Trudge? Trudge? I hate the word.
Am I the only one? And am I wrong? After all, some of the first writing advice we hear is to avoid adverbs and prefer verbs that are active and vivid in themselves. Trudge, therefore, should be a fine word. It should at least be preferable to “walked laboriously,” for example. And shouldn’t a trudging character serve as a welcome change from the legion of walkers in fiction? No. No, he shouldn’t.
But why do I hate this word so much? Why do I roll my eyes every time a writer tells me “Jennifer trudged to class.” I don’t know, but I do. I read about Jennifer’s trudging, and the hate fills me. It’s only right I try to untangle my suspicion.
My first gripe is the sound of it. Trudge makes me think of fudge. It doesn’t sound like what it means. I don’t know why I feel this way—I’m fine with characters treading, and treading, to me, sounds like taking steps. Then again, maybe the unpleasant sound of trudge is appropriate for the weary walking it implies.

I think of the saying, “fools rush in where angels fear to tread.” That’s a phrase with music. Compare with “fools rush in where angels fear to trudge.” I’m amused by the sound, but this comparison isn’t fair; trudging and treading have different connotations. In this case, treading implies a kind of tiptoe, a deliberate stepping that is the antithesis of rushing. But I am convinced that part of the reason for my irrational hate of the word is in the sound. The word tread is fine. Judge is fine—I like the repeating “J” sounds. But trudge is an abortion of consonants.
Here’s a better, less superficial reason. Writers, I have noticed, sometimes fear using the same word too many times. They feel they must constantly vary their terms, or the reader will get bored. This is most objectionable in dialogue tags, where the novice will make their characters cry, squeak, guffaw, chortle, gasp, thunder, lisp, blubber, whisper, grunt, and ejaculate, all for fear of writing the word “said” more than once per chapter.
The same phenomenon prevents the characters of novice writers from simply walking from point a to point b. Jennifer can’t walk to class, because earlier in the chapter, she walked to the refrigerator for her leftover beef lo mein. She can’t tread to class either. Should she saunter? Amble? Limp? The novice remembers “trudge” with an ejaculation of delight. Yes. Jennifer will trudge to class, calculus tome in hand.

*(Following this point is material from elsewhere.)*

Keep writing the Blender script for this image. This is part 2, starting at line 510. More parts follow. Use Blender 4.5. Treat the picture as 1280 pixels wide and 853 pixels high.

I’m suspicious of Jennifer and her trudging. I’m suspicious of any word I think is a reach word. A reach word, to me, is a word a writer reaches for. It’s not the word that comes naturally, it’s the product of a writer straining to avoid repeating herself. To all writers, I beg you, don’t reach! Just write. If your character commits the sin of walking more than once per chapter, forgive them and let them walk. Admit it: Jennifer, assuming she is able-bodied, is more likely to walk than to saunter, sashay, amble, prance, tiptoe, tread, mince, or plod. Stop telling us that Jennifer is trudging.
Is a reach word automatically bad? Of course not. Some writers with great ear and imagination reach for all kinds of surprising verbs and deploy them with aplomb. I’m just not one of them, and I resent the writers who are. Some writers, too, will reach for a verb when it is necessary, and only when it is necessary. These writers understand restraint. Therefore, when a verb of theirs does do something surprising, it has a lot more power to delight.
When a writer tries to make every sentence heroic, the result is either genius or purple prose. We may argue over which is which, but I submit that a young writer who tries too hard is much more likely to write purple prose than to write genius prose. If you don’t know what purple prose is, I recommend checking out this lovely dictionary of purple prose for some examples. Unfortunately for this blog post, trudge is not an entry.